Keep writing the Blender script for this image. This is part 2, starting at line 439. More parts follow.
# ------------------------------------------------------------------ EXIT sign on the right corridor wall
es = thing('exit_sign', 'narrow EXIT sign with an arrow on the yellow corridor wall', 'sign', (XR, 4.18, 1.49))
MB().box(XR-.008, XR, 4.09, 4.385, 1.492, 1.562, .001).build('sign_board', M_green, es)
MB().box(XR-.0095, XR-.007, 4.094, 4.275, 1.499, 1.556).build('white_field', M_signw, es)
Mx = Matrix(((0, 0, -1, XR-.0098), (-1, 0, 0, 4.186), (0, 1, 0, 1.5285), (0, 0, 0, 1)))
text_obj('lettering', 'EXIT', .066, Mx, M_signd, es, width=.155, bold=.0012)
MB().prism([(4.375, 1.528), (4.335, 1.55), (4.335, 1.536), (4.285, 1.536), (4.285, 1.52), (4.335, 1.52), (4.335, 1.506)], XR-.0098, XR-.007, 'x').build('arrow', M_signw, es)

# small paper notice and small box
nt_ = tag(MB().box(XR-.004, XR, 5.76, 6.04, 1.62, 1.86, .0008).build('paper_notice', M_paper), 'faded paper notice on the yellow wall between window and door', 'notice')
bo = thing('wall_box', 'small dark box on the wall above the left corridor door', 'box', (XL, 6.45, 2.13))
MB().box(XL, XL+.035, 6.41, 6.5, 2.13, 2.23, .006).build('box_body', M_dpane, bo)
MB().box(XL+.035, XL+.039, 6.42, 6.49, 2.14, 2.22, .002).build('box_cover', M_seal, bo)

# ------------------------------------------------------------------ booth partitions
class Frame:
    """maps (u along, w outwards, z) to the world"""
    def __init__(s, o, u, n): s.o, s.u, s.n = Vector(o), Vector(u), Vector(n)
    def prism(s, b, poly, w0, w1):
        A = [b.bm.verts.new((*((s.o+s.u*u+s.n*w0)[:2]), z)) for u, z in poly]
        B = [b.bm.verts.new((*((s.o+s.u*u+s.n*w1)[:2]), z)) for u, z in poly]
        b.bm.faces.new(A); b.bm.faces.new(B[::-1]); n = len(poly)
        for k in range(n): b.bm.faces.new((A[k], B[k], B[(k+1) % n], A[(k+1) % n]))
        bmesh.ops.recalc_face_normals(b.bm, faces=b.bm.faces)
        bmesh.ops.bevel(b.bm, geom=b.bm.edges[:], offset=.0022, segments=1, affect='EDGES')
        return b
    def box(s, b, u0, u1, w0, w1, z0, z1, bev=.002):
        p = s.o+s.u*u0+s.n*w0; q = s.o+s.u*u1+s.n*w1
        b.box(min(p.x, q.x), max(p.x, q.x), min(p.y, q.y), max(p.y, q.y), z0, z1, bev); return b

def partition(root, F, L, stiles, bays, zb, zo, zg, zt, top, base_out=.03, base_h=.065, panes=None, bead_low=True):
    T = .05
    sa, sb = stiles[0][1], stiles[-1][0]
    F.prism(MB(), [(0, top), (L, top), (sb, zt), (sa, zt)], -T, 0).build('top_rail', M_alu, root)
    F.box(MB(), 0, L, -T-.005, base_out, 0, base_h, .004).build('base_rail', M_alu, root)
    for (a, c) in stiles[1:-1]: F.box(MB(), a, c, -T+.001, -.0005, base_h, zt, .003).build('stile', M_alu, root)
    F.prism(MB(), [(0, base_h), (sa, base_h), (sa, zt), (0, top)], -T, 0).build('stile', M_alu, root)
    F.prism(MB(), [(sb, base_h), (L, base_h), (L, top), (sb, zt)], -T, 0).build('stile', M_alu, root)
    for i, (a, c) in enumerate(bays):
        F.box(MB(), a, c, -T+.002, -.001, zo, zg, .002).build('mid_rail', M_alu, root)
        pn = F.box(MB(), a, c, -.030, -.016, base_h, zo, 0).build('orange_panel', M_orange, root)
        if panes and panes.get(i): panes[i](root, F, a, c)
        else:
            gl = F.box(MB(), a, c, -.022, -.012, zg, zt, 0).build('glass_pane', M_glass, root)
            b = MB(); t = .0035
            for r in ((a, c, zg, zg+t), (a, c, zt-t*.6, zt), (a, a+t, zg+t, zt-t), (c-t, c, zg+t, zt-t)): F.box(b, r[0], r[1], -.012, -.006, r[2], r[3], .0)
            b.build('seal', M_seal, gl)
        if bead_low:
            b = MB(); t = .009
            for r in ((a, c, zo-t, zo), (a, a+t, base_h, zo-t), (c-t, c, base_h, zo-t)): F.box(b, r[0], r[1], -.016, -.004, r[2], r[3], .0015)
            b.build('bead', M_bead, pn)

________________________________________

Problem to solve ▸ Write out the material from the first line to the last, exactly.

Response for this exercise ▸
Keep writing the Blender script for this image. This is part 2, starting at line 439. More parts follow.
# ------------------------------------------------------------------ EXIT sign on the right corridor wall
es = thing('exit_sign', 'narrow EXIT sign with an arrow on the yellow corridor wall', 'sign', (XR, 4.18, 1.49))
MB().box(XR-.008, XR, 4.09, 4.385, 1.492, 1.562, .001).build('sign_board', M_green, es)
MB().box(XR-.0095, XR-.007, 4.094, 4.275, 1.499, 1.556).build('white_field', M_signw, es)
Mx = Matrix(((0, 0, -1, XR-.0098), (-1, 0, 0, 4.186), (0, 1, 0, 1.5285), (0, 0, 0, 1)))
text_obj('lettering', 'EXIT', .066, Mx, M_signd, es, width=.155, bold=.0012)
MB().prism([(4.375, 1.528), (4.335, 1.55), (4.335, 1.536), (4.285, 1.536), (4.285, 1.52), (4.335, 1.52), (4.335, 1.506)], XR-.0098, XR-.007, 'x').build('arrow', M_signw, es)

# small paper notice and small box
nt_ = tag(MB().box(XR-.004, XR, 5.76, 6.04, 1.62, 1.86, .0008).build('paper_notice', M_paper), 'faded paper notice on the yellow wall between window and door', 'notice')
bo = thing('wall_box', 'small dark box on the wall above the left corridor door', 'box', (XL, 6.45, 2.13))
MB().box(XL, XL+.035, 6.41, 6.5, 2.13, 2.23, .006).build('box_body', M_dpane, bo)
MB().box(XL+.035, XL+.039, 6.42, 6.49, 2.14, 2.22, .002).build('box_cover', M_seal, bo)

# ------------------------------------------------------------------ booth partitions
class Frame:
    """maps (u along, w outwards, z) to the world"""
    def __init__(s, o, u, n): s.o, s.u, s.n = Vector(o), Vector(u), Vector(n)
    def prism(s, b, poly, w0, w1):
        A = [b.bm.verts.new((*((s.o+s.u*u+s.n*w0)[:2]), z)) for u, z in poly]
        B = [b.bm.verts.new((*((s.o+s.u*u+s.n*w1)[:2]), z)) for u, z in poly]
        b.bm.faces.new(A); b.bm.faces.new(B[::-1]); n = len(poly)
        for k in range(n): b.bm.faces.new((A[k], B[k], B[(k+1) % n], A[(k+1) % n]))
        bmesh.ops.recalc_face_normals(b.bm, faces=b.bm.faces)
        bmesh.ops.bevel(b.bm, geom=b.bm.edges[:], offset=.0022, segments=1, affect='EDGES')
        return b
    def box(s, b, u0, u1, w0, w1, z0, z1, bev=.002):
        p = s.o+s.u*u0+s.n*w0; q = s.o+s.u*u1+s.n*w1
        b.box(min(p.x, q.x), max(p.x, q.x), min(p.y, q.y), max(p.y, q.y), z0, z1, bev); return b

def partition(root, F, L, stiles, bays, zb, zo, zg, zt, top, base_out=.03, base_h=.065, panes=None, bead_low=True):
    T = .05
    sa, sb = stiles[0][1], stiles[-1][0]
    F.prism(MB(), [(0, top), (L, top), (sb, zt), (sa, zt)], -T, 0).build('top_rail', M_alu, root)
    F.box(MB(), 0, L, -T-.005, base_out, 0, base_h, .004).build('base_rail', M_alu, root)
    for (a, c) in stiles[1:-1]: F.box(MB(), a, c, -T+.001, -.0005, base_h, zt, .003).build('stile', M_alu, root)
    F.prism(MB(), [(0, base_h), (sa, base_h), (sa, zt), (0, top)], -T, 0).build('stile', M_alu, root)
    F.prism(MB(), [(sb, base_h), (L, base_h), (L, top), (sb, zt)], -T, 0).build('stile', M_alu, root)
    for i, (a, c) in enumerate(bays):
        F.box(MB(), a, c, -T+.002, -.001, zo, zg, .002).build('mid_rail', M_alu, root)
        pn = F.box(MB(), a, c, -.030, -.016, base_h, zo, 0).build('orange_panel', M_orange, root)
        if panes and panes.get(i): panes[i](root, F, a, c)
        else:
            gl = F.box(MB(), a, c, -.022, -.012, zg, zt, 0).build('glass_pane', M_glass, root)
            b = MB(); t = .0035
            for r in ((a, c, zg, zg+t), (a, c, zt-t*.6, zt), (a, a+t, zg+t, zt-t), (c-t, c, zg+t, zt-t)): F.box(b, r[0], r[1], -.012, -.006, r[2], r[3], .0)
            b.build('seal', M_seal, gl)
        if bead_low:
            b = MB(); t = .009
            for r in ((a, c, zo-t, zo), (a, a+t, base_h, zo-t), (c-t, c, base_h, zo-t)): F.box(b, r[0], r[1], -.016, -.004, r[2], r[3], .0015)
            b.build('bead', M_bead, pn)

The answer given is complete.